North Korea Failed Missile Test: ICBM Unveiled At Military Parade 'Blew Up Immediately'

North Korea Failed Missile Test: Missile Unveiled At Military Parade ‘Blew Up Immediately’

Reports from North Korea point to a failed missile test, one day after officials unveiled several intercontinental ballistic missiles (ICBMs) and other weapons at a military parade.

According to a report from BBC News, U.S. and South Korean officials confirmed that the North Korean missile “blew up immediately” while it was being tested on the country’s east coast on Sunday morning, Korea time. This test came on the heels of North Korean officials threatening to “hit back with nuclear attacks” against the U.S., and widespread speculation that the country’s leader, Kim Jong-un, may likely order another nuclear test to add to the five it has already conducted.

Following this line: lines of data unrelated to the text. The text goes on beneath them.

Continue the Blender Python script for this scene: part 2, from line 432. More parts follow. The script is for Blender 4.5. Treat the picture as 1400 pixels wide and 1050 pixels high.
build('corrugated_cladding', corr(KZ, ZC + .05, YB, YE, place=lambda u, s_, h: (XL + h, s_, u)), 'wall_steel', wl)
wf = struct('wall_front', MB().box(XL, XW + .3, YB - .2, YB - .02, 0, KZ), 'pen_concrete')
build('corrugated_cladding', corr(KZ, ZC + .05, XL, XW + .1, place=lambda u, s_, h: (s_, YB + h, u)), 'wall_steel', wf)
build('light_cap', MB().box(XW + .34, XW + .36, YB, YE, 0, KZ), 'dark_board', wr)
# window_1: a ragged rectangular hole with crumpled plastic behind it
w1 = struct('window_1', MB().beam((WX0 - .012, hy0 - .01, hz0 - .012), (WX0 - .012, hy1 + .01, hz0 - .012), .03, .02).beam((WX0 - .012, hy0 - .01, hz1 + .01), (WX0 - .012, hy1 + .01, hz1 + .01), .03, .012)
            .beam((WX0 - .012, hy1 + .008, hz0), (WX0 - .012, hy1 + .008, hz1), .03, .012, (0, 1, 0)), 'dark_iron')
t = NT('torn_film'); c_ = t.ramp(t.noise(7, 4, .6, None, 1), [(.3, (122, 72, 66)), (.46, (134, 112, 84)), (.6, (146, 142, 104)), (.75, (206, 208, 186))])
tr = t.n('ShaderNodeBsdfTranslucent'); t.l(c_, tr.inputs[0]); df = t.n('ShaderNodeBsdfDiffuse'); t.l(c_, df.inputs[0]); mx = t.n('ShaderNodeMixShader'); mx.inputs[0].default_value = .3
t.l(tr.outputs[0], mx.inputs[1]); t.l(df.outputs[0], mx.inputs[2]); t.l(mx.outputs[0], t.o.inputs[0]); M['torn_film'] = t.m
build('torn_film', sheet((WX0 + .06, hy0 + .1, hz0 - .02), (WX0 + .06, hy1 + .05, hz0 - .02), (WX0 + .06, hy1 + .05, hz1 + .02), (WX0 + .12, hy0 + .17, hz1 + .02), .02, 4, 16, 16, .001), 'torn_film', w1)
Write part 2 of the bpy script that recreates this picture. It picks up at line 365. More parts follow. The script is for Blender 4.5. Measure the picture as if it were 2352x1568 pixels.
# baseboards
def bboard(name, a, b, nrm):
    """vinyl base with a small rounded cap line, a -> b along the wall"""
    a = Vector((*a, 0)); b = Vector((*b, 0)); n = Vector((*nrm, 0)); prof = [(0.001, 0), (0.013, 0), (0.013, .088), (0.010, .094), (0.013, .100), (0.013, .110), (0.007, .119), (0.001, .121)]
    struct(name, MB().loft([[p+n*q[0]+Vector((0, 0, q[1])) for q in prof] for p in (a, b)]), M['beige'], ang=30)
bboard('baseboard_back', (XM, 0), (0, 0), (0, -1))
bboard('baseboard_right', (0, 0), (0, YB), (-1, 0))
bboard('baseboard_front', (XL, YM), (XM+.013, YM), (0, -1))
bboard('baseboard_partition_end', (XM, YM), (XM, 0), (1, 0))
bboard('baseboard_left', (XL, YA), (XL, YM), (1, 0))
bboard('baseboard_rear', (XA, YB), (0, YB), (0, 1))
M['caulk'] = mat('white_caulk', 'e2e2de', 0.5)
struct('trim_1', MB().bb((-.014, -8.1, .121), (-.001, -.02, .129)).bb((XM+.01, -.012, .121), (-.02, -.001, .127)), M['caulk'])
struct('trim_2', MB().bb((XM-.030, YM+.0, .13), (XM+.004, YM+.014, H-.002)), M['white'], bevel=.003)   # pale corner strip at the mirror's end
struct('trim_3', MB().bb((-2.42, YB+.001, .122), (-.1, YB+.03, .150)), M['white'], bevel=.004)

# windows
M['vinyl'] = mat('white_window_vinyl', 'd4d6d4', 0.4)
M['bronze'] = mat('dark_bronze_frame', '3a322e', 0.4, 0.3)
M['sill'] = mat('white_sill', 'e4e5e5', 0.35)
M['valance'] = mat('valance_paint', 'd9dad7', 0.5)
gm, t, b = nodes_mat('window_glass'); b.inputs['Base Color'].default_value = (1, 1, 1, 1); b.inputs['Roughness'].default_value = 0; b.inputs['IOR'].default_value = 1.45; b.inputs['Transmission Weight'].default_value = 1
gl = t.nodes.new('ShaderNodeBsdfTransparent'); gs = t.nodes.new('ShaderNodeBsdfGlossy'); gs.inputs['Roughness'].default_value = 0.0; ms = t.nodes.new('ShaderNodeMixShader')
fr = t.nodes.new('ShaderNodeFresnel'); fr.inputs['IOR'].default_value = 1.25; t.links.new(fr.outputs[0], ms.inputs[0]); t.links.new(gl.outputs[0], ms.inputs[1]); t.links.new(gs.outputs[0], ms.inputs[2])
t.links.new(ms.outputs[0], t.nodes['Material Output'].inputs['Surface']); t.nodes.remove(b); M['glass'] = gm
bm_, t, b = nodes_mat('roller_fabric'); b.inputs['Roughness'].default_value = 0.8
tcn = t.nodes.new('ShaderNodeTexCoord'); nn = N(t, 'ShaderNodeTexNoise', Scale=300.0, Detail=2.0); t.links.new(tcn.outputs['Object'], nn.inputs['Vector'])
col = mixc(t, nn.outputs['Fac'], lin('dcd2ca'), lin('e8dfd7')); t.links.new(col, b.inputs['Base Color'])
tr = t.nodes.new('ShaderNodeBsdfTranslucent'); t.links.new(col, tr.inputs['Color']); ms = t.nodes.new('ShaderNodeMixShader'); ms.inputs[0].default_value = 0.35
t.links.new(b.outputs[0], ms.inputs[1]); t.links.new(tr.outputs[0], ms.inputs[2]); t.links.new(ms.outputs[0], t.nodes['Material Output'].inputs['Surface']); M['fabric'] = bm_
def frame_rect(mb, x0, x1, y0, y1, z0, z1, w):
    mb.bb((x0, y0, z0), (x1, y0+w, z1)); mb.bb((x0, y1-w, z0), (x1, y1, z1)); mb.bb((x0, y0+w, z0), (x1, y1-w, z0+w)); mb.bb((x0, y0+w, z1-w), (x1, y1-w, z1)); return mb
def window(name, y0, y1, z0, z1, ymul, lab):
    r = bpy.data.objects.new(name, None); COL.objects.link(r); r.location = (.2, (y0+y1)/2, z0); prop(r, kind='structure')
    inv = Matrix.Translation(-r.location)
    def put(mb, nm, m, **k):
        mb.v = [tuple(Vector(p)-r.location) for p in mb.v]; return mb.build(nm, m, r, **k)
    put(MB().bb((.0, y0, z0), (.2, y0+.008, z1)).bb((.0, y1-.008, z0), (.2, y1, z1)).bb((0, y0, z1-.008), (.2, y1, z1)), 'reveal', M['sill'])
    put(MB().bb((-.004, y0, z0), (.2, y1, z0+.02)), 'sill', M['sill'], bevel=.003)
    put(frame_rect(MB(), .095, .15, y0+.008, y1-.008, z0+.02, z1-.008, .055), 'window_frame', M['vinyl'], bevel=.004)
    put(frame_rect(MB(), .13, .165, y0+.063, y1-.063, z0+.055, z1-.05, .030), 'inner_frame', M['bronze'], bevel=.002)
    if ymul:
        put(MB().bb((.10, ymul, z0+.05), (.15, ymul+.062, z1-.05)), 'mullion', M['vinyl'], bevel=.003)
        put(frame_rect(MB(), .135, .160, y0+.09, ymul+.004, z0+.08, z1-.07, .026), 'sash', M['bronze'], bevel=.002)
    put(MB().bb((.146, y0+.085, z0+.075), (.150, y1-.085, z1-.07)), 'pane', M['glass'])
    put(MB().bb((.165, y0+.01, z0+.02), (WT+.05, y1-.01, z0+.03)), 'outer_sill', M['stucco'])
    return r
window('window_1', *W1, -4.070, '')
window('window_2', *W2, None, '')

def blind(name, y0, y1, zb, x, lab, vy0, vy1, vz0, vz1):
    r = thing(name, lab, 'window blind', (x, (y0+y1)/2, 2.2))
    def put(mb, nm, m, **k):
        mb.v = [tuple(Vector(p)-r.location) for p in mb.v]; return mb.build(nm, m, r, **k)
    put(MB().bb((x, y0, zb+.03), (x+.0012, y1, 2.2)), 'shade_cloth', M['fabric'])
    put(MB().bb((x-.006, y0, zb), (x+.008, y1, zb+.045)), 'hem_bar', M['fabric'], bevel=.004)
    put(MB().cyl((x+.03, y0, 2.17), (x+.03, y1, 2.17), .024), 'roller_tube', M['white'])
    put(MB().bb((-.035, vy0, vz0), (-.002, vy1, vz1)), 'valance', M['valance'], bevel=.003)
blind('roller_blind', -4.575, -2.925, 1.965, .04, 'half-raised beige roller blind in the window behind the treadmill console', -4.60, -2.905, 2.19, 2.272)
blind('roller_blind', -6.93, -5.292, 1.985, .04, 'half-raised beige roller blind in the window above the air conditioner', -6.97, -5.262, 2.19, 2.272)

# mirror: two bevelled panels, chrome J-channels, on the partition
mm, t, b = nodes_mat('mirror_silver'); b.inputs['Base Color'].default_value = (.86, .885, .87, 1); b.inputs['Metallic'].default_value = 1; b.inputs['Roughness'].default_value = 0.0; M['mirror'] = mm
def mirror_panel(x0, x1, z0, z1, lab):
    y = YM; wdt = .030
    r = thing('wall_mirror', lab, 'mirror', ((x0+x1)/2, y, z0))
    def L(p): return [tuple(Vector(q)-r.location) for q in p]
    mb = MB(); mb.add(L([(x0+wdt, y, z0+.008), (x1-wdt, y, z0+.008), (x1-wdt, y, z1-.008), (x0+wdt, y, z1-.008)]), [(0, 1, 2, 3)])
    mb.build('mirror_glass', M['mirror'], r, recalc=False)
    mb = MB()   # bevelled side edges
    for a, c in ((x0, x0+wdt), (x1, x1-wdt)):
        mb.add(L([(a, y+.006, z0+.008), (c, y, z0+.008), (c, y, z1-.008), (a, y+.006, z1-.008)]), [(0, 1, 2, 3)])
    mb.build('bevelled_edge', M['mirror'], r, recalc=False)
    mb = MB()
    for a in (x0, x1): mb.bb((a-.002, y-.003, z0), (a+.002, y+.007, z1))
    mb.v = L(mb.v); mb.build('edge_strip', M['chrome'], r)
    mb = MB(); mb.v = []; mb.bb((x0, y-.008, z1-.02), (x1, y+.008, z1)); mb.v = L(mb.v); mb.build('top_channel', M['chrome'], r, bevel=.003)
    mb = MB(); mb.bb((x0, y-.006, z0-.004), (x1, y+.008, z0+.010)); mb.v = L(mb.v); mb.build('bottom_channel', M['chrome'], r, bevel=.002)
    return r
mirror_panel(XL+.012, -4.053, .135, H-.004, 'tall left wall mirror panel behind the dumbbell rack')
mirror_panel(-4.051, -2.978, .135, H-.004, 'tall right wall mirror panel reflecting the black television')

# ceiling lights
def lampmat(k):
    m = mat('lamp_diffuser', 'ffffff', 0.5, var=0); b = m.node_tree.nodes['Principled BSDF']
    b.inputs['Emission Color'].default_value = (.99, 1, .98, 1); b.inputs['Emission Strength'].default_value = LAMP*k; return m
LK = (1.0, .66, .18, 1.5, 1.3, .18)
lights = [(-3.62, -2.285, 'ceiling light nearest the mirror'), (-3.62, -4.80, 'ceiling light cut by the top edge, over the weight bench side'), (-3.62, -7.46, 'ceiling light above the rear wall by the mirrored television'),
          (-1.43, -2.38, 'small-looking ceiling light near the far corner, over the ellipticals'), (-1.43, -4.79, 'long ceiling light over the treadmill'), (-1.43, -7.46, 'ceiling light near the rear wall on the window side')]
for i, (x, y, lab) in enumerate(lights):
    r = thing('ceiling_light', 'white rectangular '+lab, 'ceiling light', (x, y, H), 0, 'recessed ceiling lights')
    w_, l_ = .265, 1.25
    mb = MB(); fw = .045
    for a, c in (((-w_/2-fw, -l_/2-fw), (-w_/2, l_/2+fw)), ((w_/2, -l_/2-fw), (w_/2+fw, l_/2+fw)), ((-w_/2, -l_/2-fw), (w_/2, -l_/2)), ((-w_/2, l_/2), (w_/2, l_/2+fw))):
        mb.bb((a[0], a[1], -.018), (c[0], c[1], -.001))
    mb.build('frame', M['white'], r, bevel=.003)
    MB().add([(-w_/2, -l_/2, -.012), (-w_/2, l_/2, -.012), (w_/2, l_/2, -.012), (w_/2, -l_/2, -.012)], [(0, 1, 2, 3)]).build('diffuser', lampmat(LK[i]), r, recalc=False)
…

In a succinct quote shared by BBC News, U.S. Navy Commander Dave Benham described what had happened during North Korea’s failed missile test.

“The missile blew up almost immediately.”

South Korea’s defense ministry also issued a short statement on the matter, saying that North Korea tried, and failed, to properly test “an unidentified type of missile” from the eastern part of Sinpo. According to CBS News, the missile fired was not an ICBM, though U.S. and South Korean officials are trying to find out what kind of missile was used in the failed launch.

Citing a report from South Korea’s Yonhap news agency, Reuters wrote Saturday that the North Korean military parade, which celebrated the 105th birth anniversary of founding North Korean president Kim Il-sung, featured a number of missiles on display at the capital city of Pyongyang, including some “new types” of ICBM. The parade was attended by Kim Jong-un, and the strongman’s presence was enough for speculation to fire up regarding the possibility of a sixth nuclear test.

A report from the Washington Post described Kim Jong-un’s demeanor at the North Korean military parade, as he appeared unflappable, “smiling and laughing” as thousands of soldiers marched and 105 planes – the latter number representing the anniversary of Kim Il-sung’s birth – flew by in a formation. And as he looked on unperturbed, Kim’s second-in-command Choe Ryong-hae cut a speech where he threatened to retaliate with an “all-out war and a nuclear war of our own.”

Ultimately, North Korea hopes that it could reach various targets around the world by firing a missile equipped with a nuclear warhead. And while experts are highly skeptical of the claim, the country’s officials have hinted that they have created smaller versions of nuclear warheads that could easily be outfitted on missiles.

While further details of North Korea’s missile test failure remain largely unknown, CNN noted that the test was done at Sinpo shipyard, a place where submarine activity typically takes place. This was the same site used in an earlier missile test from earlier in April, where the projectile had landed underneath the Sea of Japan.

Meanwhile, Vice President Mike Pence is on his way to Seoul, South Korea, for a 10-day visit to the country that had long been planned in advance.

The Washington Post wrote that the North Korean missile, which was fired at around 6 a.m. local time, was launched just as Pence’s flight lifted off from Alaska to Seoul. Pence is expected “to issue a strong warning” to North Korea, and possibly tell officials to stop showing off its weapons or “face (the) consequences.”

Reports suggest that President Donald Trump has been made aware of North Korea’s failed missile launch, though he was looking forward to enjoying the Easter weekend without any matters of importance to deal with. Trump chose not to provide any comment on the matter, a point which was reinforced by Secretary of Defense Jim Mattis in a terse statement of his own.

“The president and his military team are aware of North Korea’s most recent unsuccessful missile launch. The president has no further comment.”